Clarkston residents will hit fewer bumps while driving downtown because the city approved a bid of $35,280.50 from Asphalt Specialists Inc. (ASI) for road repairs. While the council was able to fund fixing cracks and holes in the roads, money for such projects may not be so easy to come by in the long term.

Seventeen spots on Depot Road and other streets have been highlighted with spray paint around town. ASI will cut out the broken sections of asphalt and replace them, said City Manager Dennis Ritter. Ritter assures no open sections of asphalt will be left over night while the repairs are underway.

In addition to replacing asphalt, ASI will fill cracks in the road as a preventative measure. "Filling cracks prolongs the life of the asphalt," said Ritter. He believes the repairs will be completed by mid-October.

During the city's August 27 meeting, the cost and source of funds for the repairs became a subject of contention. "I would like to know, as a taxpayer, where this money is coming from since it's not in the budget anywhere, how you can authorize the payment," said Former Councilman Cory Johnston. "I'm just surprised that this is being considered in the lowest tax revenue year the city has had in memory," Johnston said.
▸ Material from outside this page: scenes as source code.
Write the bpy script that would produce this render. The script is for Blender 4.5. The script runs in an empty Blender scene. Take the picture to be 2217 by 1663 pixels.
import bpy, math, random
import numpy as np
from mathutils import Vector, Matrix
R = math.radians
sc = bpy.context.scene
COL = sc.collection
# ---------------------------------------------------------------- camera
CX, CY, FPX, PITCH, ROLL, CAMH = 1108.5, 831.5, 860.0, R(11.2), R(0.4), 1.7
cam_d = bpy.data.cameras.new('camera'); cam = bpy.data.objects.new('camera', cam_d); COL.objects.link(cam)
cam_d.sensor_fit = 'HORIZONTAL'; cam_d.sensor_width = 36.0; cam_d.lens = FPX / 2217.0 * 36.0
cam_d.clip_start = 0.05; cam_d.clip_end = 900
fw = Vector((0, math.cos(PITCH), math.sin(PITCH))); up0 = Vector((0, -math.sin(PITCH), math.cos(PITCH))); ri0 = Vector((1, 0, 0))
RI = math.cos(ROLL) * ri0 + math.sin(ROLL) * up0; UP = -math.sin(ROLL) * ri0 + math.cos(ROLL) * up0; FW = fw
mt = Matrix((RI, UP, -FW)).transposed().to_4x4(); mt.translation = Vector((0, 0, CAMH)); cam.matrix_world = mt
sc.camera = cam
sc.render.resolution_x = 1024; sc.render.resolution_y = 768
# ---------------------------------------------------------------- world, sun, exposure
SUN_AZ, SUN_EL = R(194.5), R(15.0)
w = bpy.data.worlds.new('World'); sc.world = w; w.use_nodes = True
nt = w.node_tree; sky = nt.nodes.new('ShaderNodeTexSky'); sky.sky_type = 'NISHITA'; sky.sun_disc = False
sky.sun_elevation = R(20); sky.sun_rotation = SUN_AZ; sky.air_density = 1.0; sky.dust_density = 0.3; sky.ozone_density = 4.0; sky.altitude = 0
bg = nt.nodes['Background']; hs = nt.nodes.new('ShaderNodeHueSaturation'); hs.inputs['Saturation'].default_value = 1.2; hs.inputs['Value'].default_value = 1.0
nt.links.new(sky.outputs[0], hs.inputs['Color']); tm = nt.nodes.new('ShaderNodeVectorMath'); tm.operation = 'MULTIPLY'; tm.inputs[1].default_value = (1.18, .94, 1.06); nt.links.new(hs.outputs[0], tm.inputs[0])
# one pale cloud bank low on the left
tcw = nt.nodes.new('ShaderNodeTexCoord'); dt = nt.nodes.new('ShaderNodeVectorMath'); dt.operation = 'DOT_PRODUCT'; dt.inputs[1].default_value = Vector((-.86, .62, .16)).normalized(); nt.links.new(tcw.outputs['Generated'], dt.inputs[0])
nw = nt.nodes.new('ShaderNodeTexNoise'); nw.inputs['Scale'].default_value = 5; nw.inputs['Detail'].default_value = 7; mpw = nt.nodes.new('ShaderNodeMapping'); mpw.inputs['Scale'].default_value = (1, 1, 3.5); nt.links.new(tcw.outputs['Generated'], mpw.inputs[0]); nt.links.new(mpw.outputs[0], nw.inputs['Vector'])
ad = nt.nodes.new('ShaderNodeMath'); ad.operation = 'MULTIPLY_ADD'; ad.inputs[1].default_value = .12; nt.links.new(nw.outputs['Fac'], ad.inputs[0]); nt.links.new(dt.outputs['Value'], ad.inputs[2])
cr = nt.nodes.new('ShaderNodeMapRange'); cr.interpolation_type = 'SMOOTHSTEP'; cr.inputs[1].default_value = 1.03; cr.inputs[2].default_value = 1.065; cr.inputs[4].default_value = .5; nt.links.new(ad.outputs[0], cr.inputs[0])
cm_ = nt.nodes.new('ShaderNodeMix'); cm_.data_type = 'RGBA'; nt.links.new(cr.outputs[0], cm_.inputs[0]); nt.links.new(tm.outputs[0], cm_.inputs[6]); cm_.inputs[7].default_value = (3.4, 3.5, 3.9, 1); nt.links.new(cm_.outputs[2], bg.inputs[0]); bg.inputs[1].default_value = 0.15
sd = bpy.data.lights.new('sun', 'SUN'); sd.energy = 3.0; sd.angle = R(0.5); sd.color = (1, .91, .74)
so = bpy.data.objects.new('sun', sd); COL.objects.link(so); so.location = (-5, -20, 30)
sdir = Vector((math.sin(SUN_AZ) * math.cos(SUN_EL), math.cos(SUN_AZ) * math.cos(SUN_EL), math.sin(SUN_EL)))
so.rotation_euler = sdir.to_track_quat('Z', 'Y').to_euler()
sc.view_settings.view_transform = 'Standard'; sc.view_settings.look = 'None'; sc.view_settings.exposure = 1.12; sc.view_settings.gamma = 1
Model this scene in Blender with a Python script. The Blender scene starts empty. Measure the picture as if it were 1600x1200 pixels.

Despite Johnston's protestations, the Council voted unanimously to pay for the repairs from the city's fund balance, which is approximately $220,000 and made up of surplus monies the city has accumulated over the years.

"I am concerned about using the fund balance for this, but I think it is justified by the need to do the repairs and the current level of the fund balance," said Councilman and Finance Committee member Richard Bisio.

While Bisio feels using the city's fund balance to offset the cost for road repairs is acceptable in this instance, he said he will "continue to advocate better long-range budgeting." He believes the city hasn't done sufficient long-term financial planning "to address what is expected to be a continuing (although smaller) decrease in property tax revenue in the coming years."

From Bisio's point of view, this road repair expenditure "shows the city is spending more than its income." While Bisio thinks dipping into the city's accumulated surpluses is justified in this case, "that can only work while there is a sufficient fund balance to cover operating deficits," he stated. "We cannot continue to depend indefinitely on funding expenses from the fund balance," Bisio said.

Another expenditure before the City Council is a cost for new dump trucks, and it will be discussed during a special meeting on September 6 at 7 p.m. in the Village Hall.